Copy of excel chart for countries who can help Sheet1.jpg 

Theoretically we all learn from history and previous mistakes, thus it is extremely risky to place our bets on the success of a joint Arab military ground force, which has either no history or a bad history. Since gaining their independence from the French and British occupations in the early 1950s and 1960s, Arab nation states have never been successful in their military adventures, except maybe Egypt (Suez Canal 1956). Indeed, Arab coalitions failed to defeat Israel in 1948, 1967, and 1973. For eight years Saddam’s military struggled to resist Iran, even with US and the Gulf States’ financial support. Their best records are in putting down unarmed popular riots and in military coups within the same country. Other weaknesses include:

* No practical conventional or irregular battle-space experience, except as UN peacekeeping forces or US allies in the rear battle-space support (maybe except Iraqi soldiers in Iraq).

* Their political and military doctrines do not provide a decisive orientation toward fighting outside their borders.

* Indecision on which country will lead the joint military venture.

* No JTF (Joint Task Force).

Full Commitment and Combat Motivation

A final concern that must be considered is the will to fight among the various Arab militaries. When asked about the intelligence community’s success in gathering “anticipatory intelligence” on IS, James Clapper, Director of National Intelligence commented, “what we didn’t do was predict the will to fight that’s always a problem … we underestimated (IS) and overestimated the capability of the Iraqi army … it boils down to predicting the will to fight, which is an imponderable.”

I disagree with this observation that the IS fighters’ will to fight is imponderable. With the knowledge and experience of al-Qaeda’s commitment and determination to fight, IS’s fighters could only be more committed due to the fact that IS detached itself from the former because it considered them too soft to carry on the long fight. In addition, most of its leadership is composed of young men living in the West who already gave up materialistic privileges they were enjoying in Europe and Australia.

“We underestimated (IS) and overestimated the capability of the Iraqi army”

US Marine trainers can tell us a lot about Middle Eastern military capabilities and skills since they have been training them for the last decade, particularly in Iraq, Jordan, Yemen, UAE, and Egypt. However, I wonder about the commitment of soldiers from these potentially allied countries, and how strongly they believe in the fight against IS. Belief carries the fight farther than training and force. Recent IS successes in Iraq and Syria have created a great momentum among their fighters combined with their absolute commitment to fight to death.

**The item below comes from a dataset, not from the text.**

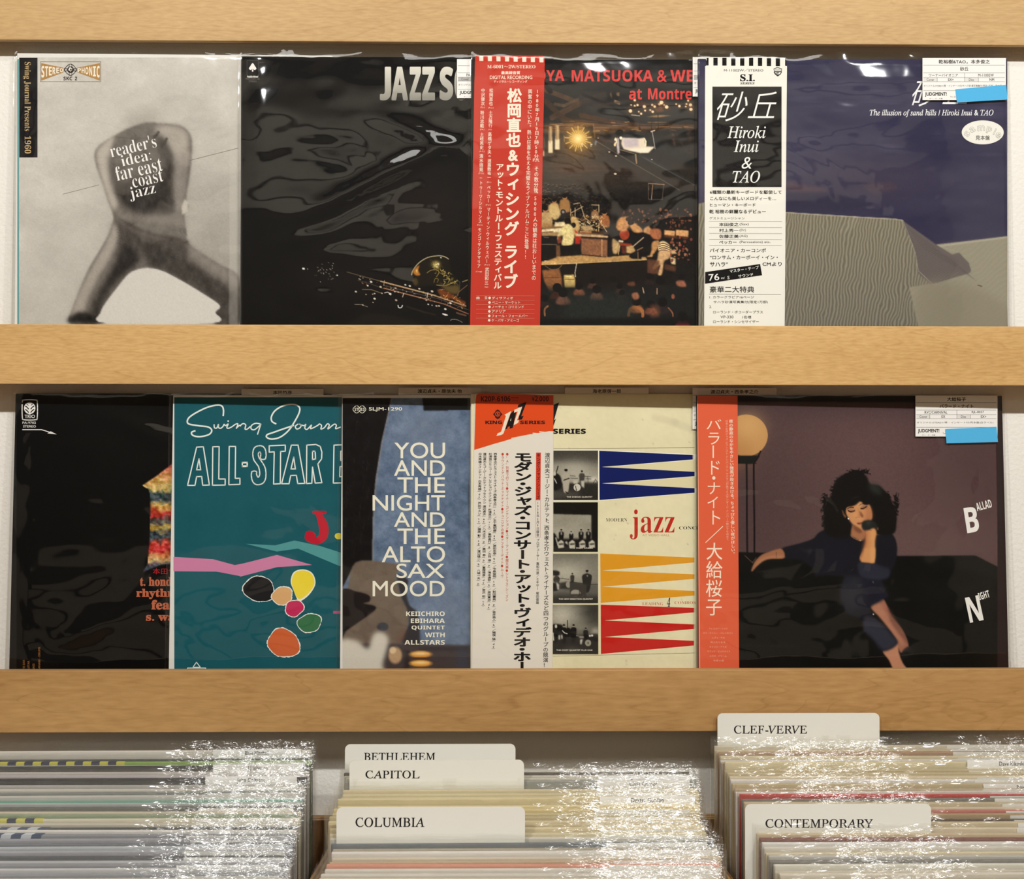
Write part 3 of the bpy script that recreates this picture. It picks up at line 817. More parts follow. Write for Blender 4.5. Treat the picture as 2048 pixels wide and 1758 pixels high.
    for k in range(34):
        x, y = 545 + rr.gauss(0, 55), 1408 + rr.gauss(0, 26); P.ell(x, y, 2.6, 2.2, (190, 180, 160), .6, .8)
    P.ell(415, 1386, 8, 5, (240, 238, 230), .8); P.ell(620, 1426, 6, 4, (230, 226, 214), .8)
    P.a += np.abs(P.r.normal(0, 1.0, P.a.shape))
    I = Ink(c, 0.0002); I.grid(P); I.build('cover_art', c.root); Ip.build('lettering', c.root)
    L = Ink(c, 0.0004).crop(470, 80, 3.0306)
    # silver condensed title: each letter fitted
    def sil(t, x0, x1, y0=162, y1=366):
        v, f = glyph(NB(t), 0.03, 4); a, b_ = v.min(0), v.max(0)
        q = np.stack([x0 + (v[:, 0] - a[0]) / (b_[0] - a[0]) * (x1 - x0) , y1 - (v[:, 1] - a[1]) / (b_[1] - a[1]) * (y1 - y0)], -1)
        k = ((q[:, 1] - y0) / (y1 - y0))[:, None]
        L.add(q, f, np.array((226, 222, 208.0)) * (1 - k) + np.array((140, 138, 128.0)) * k)
    sil('J', 878, 946); sil('A', 948, 1048); sil('Z', 1058, 1128); sil('Z', 1134, 1212); sil('S', 1240, 1322); sil('O', 1330, 1412); sil('U', 1422, 1500)
    L.frame(73, 123, 142, 228, 2.5, (70, 68, 62))
    for i in range(3): L.line([(142, 140), (160 + i * 10, 135)], 2, (70, 68, 62)); L.line([(142, 222), (160 + i * 8, 160)], 1.5, (70, 68, 62))
    wt = (240, 238, 230)
    L.poly(spl([(107, 140), (122, 160), (130, 174), (118, 182), (109, 176), (112, 190), (102, 190), (105, 176), (96, 182), (84, 174), (92, 160)], True, 3), wt)
    L.text(NB('Paddle Wheel'), 75, 216, 140, 228, wt, .02); L.text('PAP-25001-42', 66, 231, 150, 241, (110, 108, 100)); L.text('STEREO', 84, 246, 132, 256, (110, 108, 100))
    L.build('lettering', c.root, label='silver title lettering and white spade mark')
    film(c, 23, 0.0013, creases=((-0.02, 0.19, 0.45, 0.07, 2.2), (-0.03, 0.172, 0.5, 0.08, -1.8), (0.03, 0.232, -0.45, 0.05, 2.2), (0.04, 0.218, 0.35, 0.05, 1.6), (-0.1, 0.13, 0.25, 0.035, 1.8), (-0.06, 0.115, -0.1, 0.03, 1.6)))
    price_label(c, 914, 118, 1084, 196, 'クルセイダーズ', 'JAZZ SOUND', 'PADDLE WHEEL', 'PAP-25001', 'EX', 'EX+', shade=(180, 180, 176))
    return c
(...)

History is repeating itself. However, this time we don’t have a map that we can spread out on the table to help us navigate the conflicts in the region. The cultural, political and historical geography of the Middle East is too complex to be represented in a two dimensional map.  For guidance we must look to the collective knowledge of both cultural specialists and our military personnel that have been actively involved in the region for the last decade. We must fight IS not with the disjointed brawn of our Middle East allies, but with wit.

Just as houses are made of stones, so armies are made of soldiers. But a pile of stones is not a house and a collection of soldiers is not necessarily an army.  Leading from behind is not a failure or sign of weakness. The development community refers to it as ‘finding local solutions for local problems’.  In the shaping and coming phases of this war, we must empower our Middle East allies not with weapons but with confidence in our support in their emerging democracies. In belief that we are serious about supporting good governance, economic reform, fair share of resources and education on the culture of democracy. If not, we once again run the risk of winning tactically, but losing strategically.